>>
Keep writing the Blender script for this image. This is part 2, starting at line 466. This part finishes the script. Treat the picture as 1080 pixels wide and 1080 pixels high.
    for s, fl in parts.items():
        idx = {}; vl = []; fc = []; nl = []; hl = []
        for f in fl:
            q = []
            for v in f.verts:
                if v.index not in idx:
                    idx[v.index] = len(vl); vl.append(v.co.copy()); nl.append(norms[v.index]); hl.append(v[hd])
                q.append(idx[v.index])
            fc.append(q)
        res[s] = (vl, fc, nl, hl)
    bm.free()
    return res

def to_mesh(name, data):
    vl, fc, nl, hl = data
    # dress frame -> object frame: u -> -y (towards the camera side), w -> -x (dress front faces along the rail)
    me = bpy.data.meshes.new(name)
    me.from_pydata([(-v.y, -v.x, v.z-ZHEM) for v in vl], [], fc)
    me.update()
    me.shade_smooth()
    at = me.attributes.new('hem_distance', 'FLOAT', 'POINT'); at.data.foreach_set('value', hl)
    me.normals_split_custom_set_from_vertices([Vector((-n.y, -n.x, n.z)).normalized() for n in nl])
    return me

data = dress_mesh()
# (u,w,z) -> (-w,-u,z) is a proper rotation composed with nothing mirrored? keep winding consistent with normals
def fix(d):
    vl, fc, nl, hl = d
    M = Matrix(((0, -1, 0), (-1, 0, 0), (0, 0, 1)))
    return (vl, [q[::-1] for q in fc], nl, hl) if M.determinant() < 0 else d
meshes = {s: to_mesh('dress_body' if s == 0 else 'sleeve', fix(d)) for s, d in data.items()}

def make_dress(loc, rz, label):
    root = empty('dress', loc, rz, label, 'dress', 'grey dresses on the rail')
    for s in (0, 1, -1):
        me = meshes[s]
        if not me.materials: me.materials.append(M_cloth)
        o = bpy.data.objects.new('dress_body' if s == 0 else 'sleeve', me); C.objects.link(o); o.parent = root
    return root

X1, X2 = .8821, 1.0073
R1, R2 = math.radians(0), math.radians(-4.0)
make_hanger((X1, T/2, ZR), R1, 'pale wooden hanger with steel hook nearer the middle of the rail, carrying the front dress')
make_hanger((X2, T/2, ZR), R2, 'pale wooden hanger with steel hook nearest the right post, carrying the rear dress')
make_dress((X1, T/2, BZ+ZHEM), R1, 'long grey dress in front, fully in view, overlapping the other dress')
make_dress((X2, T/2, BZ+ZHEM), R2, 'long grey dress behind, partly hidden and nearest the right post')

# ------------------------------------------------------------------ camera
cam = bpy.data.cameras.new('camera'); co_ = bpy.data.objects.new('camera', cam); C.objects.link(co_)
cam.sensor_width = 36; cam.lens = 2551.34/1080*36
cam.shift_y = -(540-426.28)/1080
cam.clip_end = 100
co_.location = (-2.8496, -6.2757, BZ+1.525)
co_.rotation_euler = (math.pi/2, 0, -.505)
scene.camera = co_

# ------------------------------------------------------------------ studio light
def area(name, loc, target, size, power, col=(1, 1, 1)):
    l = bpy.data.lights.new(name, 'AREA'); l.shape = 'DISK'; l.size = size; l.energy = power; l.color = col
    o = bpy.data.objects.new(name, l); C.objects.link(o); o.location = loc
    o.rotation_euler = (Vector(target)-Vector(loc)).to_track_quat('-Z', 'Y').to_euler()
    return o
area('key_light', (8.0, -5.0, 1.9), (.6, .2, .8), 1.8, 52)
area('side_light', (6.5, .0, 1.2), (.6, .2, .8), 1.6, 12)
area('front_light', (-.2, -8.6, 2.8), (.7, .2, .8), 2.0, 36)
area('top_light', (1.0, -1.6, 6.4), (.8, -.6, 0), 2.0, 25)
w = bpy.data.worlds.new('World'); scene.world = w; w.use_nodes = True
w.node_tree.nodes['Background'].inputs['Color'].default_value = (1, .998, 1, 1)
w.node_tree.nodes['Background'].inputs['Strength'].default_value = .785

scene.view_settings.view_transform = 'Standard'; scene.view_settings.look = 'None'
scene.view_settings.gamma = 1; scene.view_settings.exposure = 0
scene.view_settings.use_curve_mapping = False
<<
THE TASK => Reproduce the listing in full. Keep it exactly as written.

THE OUTPUT =>
Keep writing the Blender script for this image. This is part 2, starting at line 466. This part finishes the script. Treat the picture as 1080 pixels wide and 1080 pixels high.
    for s, fl in parts.items():
        idx = {}; vl = []; fc = []; nl = []; hl = []
        for f in fl:
            q = []
            for v in f.verts:
                if v.index not in idx:
                    idx[v.index] = len(vl); vl.append(v.co.copy()); nl.append(norms[v.index]); hl.append(v[hd])
                q.append(idx[v.index])
            fc.append(q)
        res[s] = (vl, fc, nl, hl)
    bm.free()
    return res

def to_mesh(name, data):
    vl, fc, nl, hl = data
    # dress frame -> object frame: u -> -y (towards the camera side), w -> -x (dress front faces along the rail)
    me = bpy.data.meshes.new(name)
    me.from_pydata([(-v.y, -v.x, v.z-ZHEM) for v in vl], [], fc)
    me.update()
    me.shade_smooth()
    at = me.attributes.new('hem_distance', 'FLOAT', 'POINT'); at.data.foreach_set('value', hl)
    me.normals_split_custom_set_from_vertices([Vector((-n.y, -n.x, n.z)).normalized() for n in nl])
    return me

data = dress_mesh()
# (u,w,z) -> (-w,-u,z) is a proper rotation composed with nothing mirrored? keep winding consistent with normals
def fix(d):
    vl, fc, nl, hl = d
    M = Matrix(((0, -1, 0), (-1, 0, 0), (0, 0, 1)))
    return (vl, [q[::-1] for q in fc], nl, hl) if M.determinant() < 0 else d
meshes = {s: to_mesh('dress_body' if s == 0 else 'sleeve', fix(d)) for s, d in data.items()}

def make_dress(loc, rz, label):
    root = empty('dress', loc, rz, label, 'dress', 'grey dresses on the rail')
    for s in (0, 1, -1):
        me = meshes[s]
        if not me.materials: me.materials.append(M_cloth)
        o = bpy.data.objects.new('dress_body' if s == 0 else 'sleeve', me); C.objects.link(o); o.parent = root
    return root

X1, X2 = .8821, 1.0073
R1, R2 = math.radians(0), math.radians(-4.0)
make_hanger((X1, T/2, ZR), R1, 'pale wooden hanger with steel hook nearer the middle of the rail, carrying the front dress')
make_hanger((X2, T/2, ZR), R2, 'pale wooden hanger with steel hook nearest the right post, carrying the rear dress')
make_dress((X1, T/2, BZ+ZHEM), R1, 'long grey dress in front, fully in view, overlapping the other dress')
make_dress((X2, T/2, BZ+ZHEM), R2, 'long grey dress behind, partly hidden and nearest the right post')

# ------------------------------------------------------------------ camera
cam = bpy.data.cameras.new('camera'); co_ = bpy.data.objects.new('camera', cam); C.objects.link(co_)
cam.sensor_width = 36; cam.lens = 2551.34/1080*36
cam.shift_y = -(540-426.28)/1080
cam.clip_end = 100
co_.location = (-2.8496, -6.2757, BZ+1.525)
co_.rotation_euler = (math.pi/2, 0, -.505)
scene.camera = co_

# ------------------------------------------------------------------ studio light
def area(name, loc, target, size, power, col=(1, 1, 1)):
    l = bpy.data.lights.new(name, 'AREA'); l.shape = 'DISK'; l.size = size; l.energy = power; l.color = col
    o = bpy.data.objects.new(name, l); C.objects.link(o); o.location = loc
    o.rotation_euler = (Vector(target)-Vector(loc)).to_track_quat('-Z', 'Y').to_euler()
    return o
area('key_light', (8.0, -5.0, 1.9), (.6, .2, .8), 1.8, 52)
area('side_light', (6.5, .0, 1.2), (.6, .2, .8), 1.6, 12)
area('front_light', (-.2, -8.6, 2.8), (.7, .2, .8), 2.0, 36)
area('top_light', (1.0, -1.6, 6.4), (.8, -.6, 0), 2.0, 25)
w = bpy.data.worlds.new('World'); scene.world = w; w.use_nodes = True
w.node_tree.nodes['Background'].inputs['Color'].default_value = (1, .998, 1, 1)
w.node_tree.nodes['Background'].inputs['Strength'].default_value = .785

scene.view_settings.view_transform = 'Standard'; scene.view_settings.look = 'None'
scene.view_settings.gamma = 1; scene.view_settings.exposure = 0
scene.view_settings.use_curve_mapping = False